When ham is cooked, remove the skin and score the fat with a sharp knife, making a crisscross pattern; press brown sugar all over the fat, and stick in cloves at intervals. Makes six generous servings.
CHAMP
8 medium potatoes
6 scallions
8 tablespoons (1 stick) butter
Peel and halve the potatoes. Chop the scallions. Boil potatoes and scallions together in water to cover until soft, about 30 minutes. Drain vegetables and mash with half of the butter, adding salt and pepper. Just before serving, make a hole in the top of the mound of mashed potatoes and add the remaining butter. Sprinkle with chopped parsley. Makes four servings.
The recipe for this trifle is a Victorian one. O'Reilly's mother, Frances, said there was never a trifle quite like it.
TIPSY TRIFLE
1 sponge cake (about 1 pound), a day old
8 ounces jam of your choice
1/2 pint sweetish sherry
3 ounces brandy
3 ounces liqueur to match jam flavor
1/3 cup sugar
6 eggs
1 pear, peeled, cored and chopped
1 banana, peeled and chopped
1 apple, peeled, cored and hopped
1 orange, peeled, seeded and chopped
1/2 teaspoon vanilla
1 pint whipping cream
1/4 cup toasted almonds
Cover sponge cake with jam and cut into square chunks. Take a large serving dish and place half of the sponge cake in one layer. Combine the sherry, brandy and liqueur and pour about one-sixth of it over the sponge-cake chunks. Then make another layer with the remaining sponge cake chunks, pouring the remaining liquor mixture over.
Next, make a custard. Dissolve the sugar in the milk. Beat the eggs. Heat the milk and sugar mixture in a saucepan - making sure it does not boil - and add the beaten eggs to the milk in a slow, steady stream, stirring rapidly all the time.

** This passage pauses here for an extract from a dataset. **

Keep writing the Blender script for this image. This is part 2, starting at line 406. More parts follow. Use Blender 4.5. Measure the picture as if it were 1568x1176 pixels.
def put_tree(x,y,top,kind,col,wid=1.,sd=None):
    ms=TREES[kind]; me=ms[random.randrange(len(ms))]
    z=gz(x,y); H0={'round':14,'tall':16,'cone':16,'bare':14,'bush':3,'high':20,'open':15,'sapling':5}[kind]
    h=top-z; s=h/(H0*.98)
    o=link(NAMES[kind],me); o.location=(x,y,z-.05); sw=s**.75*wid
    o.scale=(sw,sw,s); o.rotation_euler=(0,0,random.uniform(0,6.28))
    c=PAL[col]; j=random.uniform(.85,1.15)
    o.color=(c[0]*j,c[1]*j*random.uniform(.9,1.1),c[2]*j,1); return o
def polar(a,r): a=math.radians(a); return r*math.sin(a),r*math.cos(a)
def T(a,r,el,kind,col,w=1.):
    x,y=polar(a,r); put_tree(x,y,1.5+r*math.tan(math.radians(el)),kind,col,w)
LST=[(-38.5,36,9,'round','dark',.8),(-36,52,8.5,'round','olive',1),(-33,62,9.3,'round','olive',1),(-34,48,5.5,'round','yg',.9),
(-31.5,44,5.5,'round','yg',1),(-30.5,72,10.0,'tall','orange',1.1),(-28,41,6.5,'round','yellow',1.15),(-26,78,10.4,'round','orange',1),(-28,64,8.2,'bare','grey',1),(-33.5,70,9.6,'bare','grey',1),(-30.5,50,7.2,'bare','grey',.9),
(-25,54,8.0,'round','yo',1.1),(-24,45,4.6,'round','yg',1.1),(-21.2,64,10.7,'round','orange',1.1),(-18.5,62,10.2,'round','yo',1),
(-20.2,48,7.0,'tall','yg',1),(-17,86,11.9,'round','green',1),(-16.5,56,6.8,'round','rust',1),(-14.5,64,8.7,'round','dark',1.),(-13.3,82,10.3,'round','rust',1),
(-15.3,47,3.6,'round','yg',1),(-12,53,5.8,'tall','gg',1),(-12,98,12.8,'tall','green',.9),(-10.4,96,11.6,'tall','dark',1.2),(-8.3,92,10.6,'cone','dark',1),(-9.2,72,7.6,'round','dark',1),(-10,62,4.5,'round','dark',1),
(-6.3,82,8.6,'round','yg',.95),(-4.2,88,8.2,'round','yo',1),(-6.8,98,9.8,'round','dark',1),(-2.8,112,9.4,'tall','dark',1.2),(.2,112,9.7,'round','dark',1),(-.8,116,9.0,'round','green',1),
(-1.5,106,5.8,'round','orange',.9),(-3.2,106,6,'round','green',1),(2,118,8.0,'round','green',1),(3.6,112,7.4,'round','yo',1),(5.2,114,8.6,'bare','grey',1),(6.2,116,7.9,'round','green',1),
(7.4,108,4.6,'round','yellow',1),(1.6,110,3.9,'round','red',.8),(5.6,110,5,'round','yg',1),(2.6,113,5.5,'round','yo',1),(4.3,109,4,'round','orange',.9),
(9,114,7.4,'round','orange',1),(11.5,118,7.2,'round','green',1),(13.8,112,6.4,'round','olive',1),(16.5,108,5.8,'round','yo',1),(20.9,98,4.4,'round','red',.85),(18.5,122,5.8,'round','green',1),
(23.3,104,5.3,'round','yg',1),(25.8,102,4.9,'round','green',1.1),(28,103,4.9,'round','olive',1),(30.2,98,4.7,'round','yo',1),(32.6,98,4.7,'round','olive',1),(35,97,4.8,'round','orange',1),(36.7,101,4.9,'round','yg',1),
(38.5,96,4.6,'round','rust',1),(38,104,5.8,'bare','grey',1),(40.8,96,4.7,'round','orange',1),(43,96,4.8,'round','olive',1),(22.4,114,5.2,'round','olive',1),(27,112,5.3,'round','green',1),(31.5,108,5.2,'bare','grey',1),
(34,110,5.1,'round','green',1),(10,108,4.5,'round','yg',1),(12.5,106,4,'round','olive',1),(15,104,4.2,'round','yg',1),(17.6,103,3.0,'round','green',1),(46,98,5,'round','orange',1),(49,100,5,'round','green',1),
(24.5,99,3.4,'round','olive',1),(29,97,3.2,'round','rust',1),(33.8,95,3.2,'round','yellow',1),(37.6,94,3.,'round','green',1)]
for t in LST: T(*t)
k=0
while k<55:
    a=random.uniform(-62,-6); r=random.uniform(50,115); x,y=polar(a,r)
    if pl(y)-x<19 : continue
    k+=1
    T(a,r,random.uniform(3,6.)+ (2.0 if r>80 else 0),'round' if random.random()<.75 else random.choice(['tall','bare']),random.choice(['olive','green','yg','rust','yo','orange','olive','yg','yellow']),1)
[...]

Return the saucepan to low heat for about 10 minutes, until it begins to thicken, stirring constantly. Take saucepan off the heat the second it begins to thicken or it will curdle. (Have an ice cube handy in case it does.)
Place the chopped fruit on top of the sponge. Add the vanilla to the custard and stir. Allow custard to cool completely, then spoon it on top of the fruit.
Whip the cream and spread it on top of the custard and decorate with toasted almonds. Makes eight servings.